Given data:
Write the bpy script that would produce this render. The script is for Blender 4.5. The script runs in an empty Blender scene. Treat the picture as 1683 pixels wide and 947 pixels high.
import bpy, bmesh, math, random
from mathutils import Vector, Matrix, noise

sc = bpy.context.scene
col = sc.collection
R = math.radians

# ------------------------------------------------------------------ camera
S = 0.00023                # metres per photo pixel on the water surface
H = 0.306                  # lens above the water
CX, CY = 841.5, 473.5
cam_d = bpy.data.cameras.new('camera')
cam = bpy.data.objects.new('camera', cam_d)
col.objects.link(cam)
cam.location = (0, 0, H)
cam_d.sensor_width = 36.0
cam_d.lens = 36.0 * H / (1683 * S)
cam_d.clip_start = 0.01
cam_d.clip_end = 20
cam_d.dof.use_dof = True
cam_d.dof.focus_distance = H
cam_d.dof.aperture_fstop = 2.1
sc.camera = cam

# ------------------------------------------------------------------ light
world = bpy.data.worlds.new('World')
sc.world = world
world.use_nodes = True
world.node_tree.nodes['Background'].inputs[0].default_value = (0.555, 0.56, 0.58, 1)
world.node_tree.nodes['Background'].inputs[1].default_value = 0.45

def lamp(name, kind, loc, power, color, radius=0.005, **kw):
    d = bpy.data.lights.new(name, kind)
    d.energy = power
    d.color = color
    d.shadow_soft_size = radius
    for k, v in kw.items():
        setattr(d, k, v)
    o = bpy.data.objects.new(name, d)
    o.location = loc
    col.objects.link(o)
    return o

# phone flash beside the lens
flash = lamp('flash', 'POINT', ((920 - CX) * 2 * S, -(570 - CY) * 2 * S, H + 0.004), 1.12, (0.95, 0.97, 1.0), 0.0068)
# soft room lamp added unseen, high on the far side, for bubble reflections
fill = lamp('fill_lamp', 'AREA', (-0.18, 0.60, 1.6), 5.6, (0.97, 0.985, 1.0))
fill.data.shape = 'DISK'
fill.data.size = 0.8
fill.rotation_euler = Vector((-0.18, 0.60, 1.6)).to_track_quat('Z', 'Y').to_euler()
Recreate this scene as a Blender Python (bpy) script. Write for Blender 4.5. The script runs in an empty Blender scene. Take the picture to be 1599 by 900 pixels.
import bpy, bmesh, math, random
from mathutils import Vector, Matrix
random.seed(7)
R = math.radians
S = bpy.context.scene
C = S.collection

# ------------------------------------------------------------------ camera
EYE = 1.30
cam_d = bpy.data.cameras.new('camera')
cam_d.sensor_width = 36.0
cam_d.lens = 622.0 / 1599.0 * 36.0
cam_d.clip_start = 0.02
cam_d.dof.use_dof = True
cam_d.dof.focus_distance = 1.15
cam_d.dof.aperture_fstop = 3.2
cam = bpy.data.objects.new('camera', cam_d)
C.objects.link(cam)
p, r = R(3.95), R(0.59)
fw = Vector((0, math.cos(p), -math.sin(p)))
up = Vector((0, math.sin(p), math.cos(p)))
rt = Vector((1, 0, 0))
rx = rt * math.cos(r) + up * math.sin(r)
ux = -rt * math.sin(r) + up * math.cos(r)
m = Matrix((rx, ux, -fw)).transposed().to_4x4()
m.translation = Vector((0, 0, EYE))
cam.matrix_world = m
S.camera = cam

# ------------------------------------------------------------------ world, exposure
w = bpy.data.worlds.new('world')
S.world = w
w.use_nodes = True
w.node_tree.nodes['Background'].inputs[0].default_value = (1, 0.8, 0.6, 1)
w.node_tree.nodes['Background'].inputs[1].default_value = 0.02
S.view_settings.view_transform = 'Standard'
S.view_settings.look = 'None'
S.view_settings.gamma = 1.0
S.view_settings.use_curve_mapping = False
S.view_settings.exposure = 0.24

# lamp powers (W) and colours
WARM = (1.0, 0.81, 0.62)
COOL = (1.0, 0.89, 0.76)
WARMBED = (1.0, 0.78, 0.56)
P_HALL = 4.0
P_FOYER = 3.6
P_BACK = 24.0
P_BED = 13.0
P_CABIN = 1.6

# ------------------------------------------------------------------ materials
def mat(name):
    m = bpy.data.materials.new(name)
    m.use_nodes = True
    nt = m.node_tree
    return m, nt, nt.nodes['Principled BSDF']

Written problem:
From the records above, extract exactly and only the lines that begin at the line with "Recreate this scene" and stop after the line with "S.camera = cam".

Written answer:
Recreate this scene as a Blender Python (bpy) script. Write for Blender 4.5. The script runs in an empty Blender scene. Take the picture to be 1599 by 900 pixels.
import bpy, bmesh, math, random
from mathutils import Vector, Matrix
random.seed(7)
R = math.radians
S = bpy.context.scene
C = S.collection

# ------------------------------------------------------------------ camera
EYE = 1.30
cam_d = bpy.data.cameras.new('camera')
cam_d.sensor_width = 36.0
cam_d.lens = 622.0 / 1599.0 * 36.0
cam_d.clip_start = 0.02
cam_d.dof.use_dof = True
cam_d.dof.focus_distance = 1.15
cam_d.dof.aperture_fstop = 3.2
cam = bpy.data.objects.new('camera', cam_d)
C.objects.link(cam)
p, r = R(3.95), R(0.59)
fw = Vector((0, math.cos(p), -math.sin(p)))
up = Vector((0, math.sin(p), math.cos(p)))
rt = Vector((1, 0, 0))
rx = rt * math.cos(r) + up * math.sin(r)
ux = -rt * math.sin(r) + up * math.cos(r)
m = Matrix((rx, ux, -fw)).transposed().to_4x4()
m.translation = Vector((0, 0, EYE))
cam.matrix_world = m
S.camera = cam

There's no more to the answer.